What to work on: Set down all of the data exactly as it appears.

================================

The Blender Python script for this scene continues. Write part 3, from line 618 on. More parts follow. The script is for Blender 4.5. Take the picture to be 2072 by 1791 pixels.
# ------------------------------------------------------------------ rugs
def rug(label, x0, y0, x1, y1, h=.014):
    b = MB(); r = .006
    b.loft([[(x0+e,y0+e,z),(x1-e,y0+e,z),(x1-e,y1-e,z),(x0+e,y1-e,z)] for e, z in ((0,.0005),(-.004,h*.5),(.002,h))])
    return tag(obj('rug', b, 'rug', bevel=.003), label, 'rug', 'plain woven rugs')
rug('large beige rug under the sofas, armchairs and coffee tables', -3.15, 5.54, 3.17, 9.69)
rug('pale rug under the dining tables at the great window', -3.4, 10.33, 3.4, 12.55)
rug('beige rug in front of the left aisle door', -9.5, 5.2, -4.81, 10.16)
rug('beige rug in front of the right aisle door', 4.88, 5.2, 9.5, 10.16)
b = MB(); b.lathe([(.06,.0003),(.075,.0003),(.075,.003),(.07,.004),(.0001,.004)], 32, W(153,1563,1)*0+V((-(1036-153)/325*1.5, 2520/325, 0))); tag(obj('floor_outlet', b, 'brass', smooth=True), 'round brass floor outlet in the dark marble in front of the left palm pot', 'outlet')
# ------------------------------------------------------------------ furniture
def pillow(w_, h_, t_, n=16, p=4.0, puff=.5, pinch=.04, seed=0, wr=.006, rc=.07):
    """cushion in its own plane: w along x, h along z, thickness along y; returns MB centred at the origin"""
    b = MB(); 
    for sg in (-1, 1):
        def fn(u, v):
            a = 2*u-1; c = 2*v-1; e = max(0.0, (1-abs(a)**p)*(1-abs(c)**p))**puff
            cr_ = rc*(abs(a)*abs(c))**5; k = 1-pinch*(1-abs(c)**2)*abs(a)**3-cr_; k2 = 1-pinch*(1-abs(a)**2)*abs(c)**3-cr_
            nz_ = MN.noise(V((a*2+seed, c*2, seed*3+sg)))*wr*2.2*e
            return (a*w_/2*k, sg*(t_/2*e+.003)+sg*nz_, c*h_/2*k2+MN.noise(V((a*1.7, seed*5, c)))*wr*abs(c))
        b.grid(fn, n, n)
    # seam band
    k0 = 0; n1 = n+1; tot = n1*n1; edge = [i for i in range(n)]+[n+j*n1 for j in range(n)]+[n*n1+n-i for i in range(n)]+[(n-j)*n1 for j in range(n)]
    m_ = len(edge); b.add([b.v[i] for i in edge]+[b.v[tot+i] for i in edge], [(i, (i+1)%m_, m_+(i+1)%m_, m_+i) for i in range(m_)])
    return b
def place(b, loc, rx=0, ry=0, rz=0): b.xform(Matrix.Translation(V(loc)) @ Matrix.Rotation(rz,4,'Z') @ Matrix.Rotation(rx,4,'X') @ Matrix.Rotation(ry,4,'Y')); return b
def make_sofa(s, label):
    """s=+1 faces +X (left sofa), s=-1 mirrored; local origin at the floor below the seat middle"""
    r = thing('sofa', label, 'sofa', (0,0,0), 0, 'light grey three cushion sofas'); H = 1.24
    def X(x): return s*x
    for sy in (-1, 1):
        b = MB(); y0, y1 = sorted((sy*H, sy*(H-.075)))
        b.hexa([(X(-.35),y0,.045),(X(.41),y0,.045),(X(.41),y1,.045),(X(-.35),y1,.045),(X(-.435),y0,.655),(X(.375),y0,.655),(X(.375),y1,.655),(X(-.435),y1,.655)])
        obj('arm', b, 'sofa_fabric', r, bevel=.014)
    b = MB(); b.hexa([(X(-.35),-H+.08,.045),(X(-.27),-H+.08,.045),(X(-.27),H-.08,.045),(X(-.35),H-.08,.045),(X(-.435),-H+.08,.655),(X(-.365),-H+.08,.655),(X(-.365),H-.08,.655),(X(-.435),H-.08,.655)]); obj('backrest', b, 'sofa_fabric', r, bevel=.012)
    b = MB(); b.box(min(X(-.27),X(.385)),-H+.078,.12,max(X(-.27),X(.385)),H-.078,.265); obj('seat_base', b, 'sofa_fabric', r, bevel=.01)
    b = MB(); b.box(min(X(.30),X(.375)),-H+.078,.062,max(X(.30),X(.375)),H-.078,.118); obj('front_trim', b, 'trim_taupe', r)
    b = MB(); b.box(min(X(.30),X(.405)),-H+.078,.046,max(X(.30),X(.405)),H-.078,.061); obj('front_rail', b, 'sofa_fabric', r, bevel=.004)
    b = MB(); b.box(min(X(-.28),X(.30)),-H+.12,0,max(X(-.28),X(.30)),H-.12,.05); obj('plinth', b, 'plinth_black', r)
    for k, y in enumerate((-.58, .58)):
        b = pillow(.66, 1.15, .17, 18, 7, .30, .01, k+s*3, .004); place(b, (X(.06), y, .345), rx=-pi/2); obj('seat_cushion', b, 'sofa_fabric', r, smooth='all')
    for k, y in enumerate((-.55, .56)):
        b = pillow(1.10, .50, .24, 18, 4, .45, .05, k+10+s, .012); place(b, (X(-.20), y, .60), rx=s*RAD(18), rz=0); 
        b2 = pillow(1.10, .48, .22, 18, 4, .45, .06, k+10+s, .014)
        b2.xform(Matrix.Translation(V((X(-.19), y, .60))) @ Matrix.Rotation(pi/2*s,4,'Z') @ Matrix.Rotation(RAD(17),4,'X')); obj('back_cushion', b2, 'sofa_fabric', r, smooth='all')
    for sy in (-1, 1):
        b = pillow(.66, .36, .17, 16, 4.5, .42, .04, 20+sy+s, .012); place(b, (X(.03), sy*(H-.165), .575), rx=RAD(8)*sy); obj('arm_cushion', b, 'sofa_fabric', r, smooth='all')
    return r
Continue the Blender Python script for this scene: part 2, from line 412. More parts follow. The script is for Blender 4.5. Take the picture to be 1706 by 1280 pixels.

================================

Solution to the exercise:
The Blender Python script for this scene continues. Write part 3, from line 618 on. More parts follow. The script is for Blender 4.5. Take the picture to be 2072 by 1791 pixels.
# ------------------------------------------------------------------ rugs
def rug(label, x0, y0, x1, y1, h=.014):
    b = MB(); r = .006
    b.loft([[(x0+e,y0+e,z),(x1-e,y0+e,z),(x1-e,y1-e,z),(x0+e,y1-e,z)] for e, z in ((0,.0005),(-.004,h*.5),(.002,h))])
    return tag(obj('rug', b, 'rug', bevel=.003), label, 'rug', 'plain woven rugs')
rug('large beige rug under the sofas, armchairs and coffee tables', -3.15, 5.54, 3.17, 9.69)
rug('pale rug under the dining tables at the great window', -3.4, 10.33, 3.4, 12.55)
rug('beige rug in front of the left aisle door', -9.5, 5.2, -4.81, 10.16)
rug('beige rug in front of the right aisle door', 4.88, 5.2, 9.5, 10.16)
b = MB(); b.lathe([(.06,.0003),(.075,.0003),(.075,.003),(.07,.004),(.0001,.004)], 32, W(153,1563,1)*0+V((-(1036-153)/325*1.5, 2520/325, 0))); tag(obj('floor_outlet', b, 'brass', smooth=True), 'round brass floor outlet in the dark marble in front of the left palm pot', 'outlet')
# ------------------------------------------------------------------ furniture
def pillow(w_, h_, t_, n=16, p=4.0, puff=.5, pinch=.04, seed=0, wr=.006, rc=.07):
    """cushion in its own plane: w along x, h along z, thickness along y; returns MB centred at the origin"""
    b = MB(); 
    for sg in (-1, 1):
        def fn(u, v):
            a = 2*u-1; c = 2*v-1; e = max(0.0, (1-abs(a)**p)*(1-abs(c)**p))**puff
            cr_ = rc*(abs(a)*abs(c))**5; k = 1-pinch*(1-abs(c)**2)*abs(a)**3-cr_; k2 = 1-pinch*(1-abs(a)**2)*abs(c)**3-cr_
            nz_ = MN.noise(V((a*2+seed, c*2, seed*3+sg)))*wr*2.2*e
            return (a*w_/2*k, sg*(t_/2*e+.003)+sg*nz_, c*h_/2*k2+MN.noise(V((a*1.7, seed*5, c)))*wr*abs(c))
        b.grid(fn, n, n)
    # seam band
    k0 = 0; n1 = n+1; tot = n1*n1; edge = [i for i in range(n)]+[n+j*n1 for j in range(n)]+[n*n1+n-i for i in range(n)]+[(n-j)*n1 for j in range(n)]
    m_ = len(edge); b.add([b.v[i] for i in edge]+[b.v[tot+i] for i in edge], [(i, (i+1)%m_, m_+(i+1)%m_, m_+i) for i in range(m_)])
    return b
def place(b, loc, rx=0, ry=0, rz=0): b.xform(Matrix.Translation(V(loc)) @ Matrix.Rotation(rz,4,'Z') @ Matrix.Rotation(rx,4,'X') @ Matrix.Rotation(ry,4,'Y')); return b
def make_sofa(s, label):
    """s=+1 faces +X (left sofa), s=-1 mirrored; local origin at the floor below the seat middle"""
    r = thing('sofa', label, 'sofa', (0,0,0), 0, 'light grey three cushion sofas'); H = 1.24
    def X(x): return s*x
    for sy in (-1, 1):
        b = MB(); y0, y1 = sorted((sy*H, sy*(H-.075)))
        b.hexa([(X(-.35),y0,.045),(X(.41),y0,.045),(X(.41),y1,.045),(X(-.35),y1,.045),(X(-.435),y0,.655),(X(.375),y0,.655),(X(.375),y1,.655),(X(-.435),y1,.655)])
        obj('arm', b, 'sofa_fabric', r, bevel=.014)
    b = MB(); b.hexa([(X(-.35),-H+.08,.045),(X(-.27),-H+.08,.045),(X(-.27),H-.08,.045),(X(-.35),H-.08,.045),(X(-.435),-H+.08,.655),(X(-.365),-H+.08,.655),(X(-.365),H-.08,.655),(X(-.435),H-.08,.655)]); obj('backrest', b, 'sofa_fabric', r, bevel=.012)
    b = MB(); b.box(min(X(-.27),X(.385)),-H+.078,.12,max(X(-.27),X(.385)),H-.078,.265); obj('seat_base', b, 'sofa_fabric', r, bevel=.01)
    b = MB(); b.box(min(X(.30),X(.375)),-H+.078,.062,max(X(.30),X(.375)),H-.078,.118); obj('front_trim', b, 'trim_taupe', r)
    b = MB(); b.box(min(X(.30),X(.405)),-H+.078,.046,max(X(.30),X(.405)),H-.078,.061); obj('front_rail', b, 'sofa_fabric', r, bevel=.004)
    b = MB(); b.box(min(X(-.28),X(.30)),-H+.12,0,max(X(-.28),X(.30)),H-.12,.05); obj('plinth', b, 'plinth_black', r)
    for k, y in enumerate((-.58, .58)):
        b = pillow(.66, 1.15, .17, 18, 7, .30, .01, k+s*3, .004); place(b, (X(.06), y, .345), rx=-pi/2); obj('seat_cushion', b, 'sofa_fabric', r, smooth='all')
    for k, y in enumerate((-.55, .56)):
        b = pillow(1.10, .50, .24, 18, 4, .45, .05, k+10+s, .012); place(b, (X(-.20), y, .60), rx=s*RAD(18), rz=0); 
        b2 = pillow(1.10, .48, .22, 18, 4, .45, .06, k+10+s, .014)
        b2.xform(Matrix.Translation(V((X(-.19), y, .60))) @ Matrix.Rotation(pi/2*s,4,'Z') @ Matrix.Rotation(RAD(17),4,'X')); obj('back_cushion', b2, 'sofa_fabric', r, smooth='all')
    for sy in (-1, 1):
        b = pillow(.66, .36, .17, 16, 4.5, .42, .04, 20+sy+s, .012); place(b, (X(.03), sy*(H-.165), .575), rx=RAD(8)*sy); obj('arm_cushion', b, 'sofa_fabric', r, smooth='all')
    return r
Continue the Blender Python script for this scene: part 2, from line 412. More parts follow. The script is for Blender 4.5. Take the picture to be 1706 by 1280 pixels.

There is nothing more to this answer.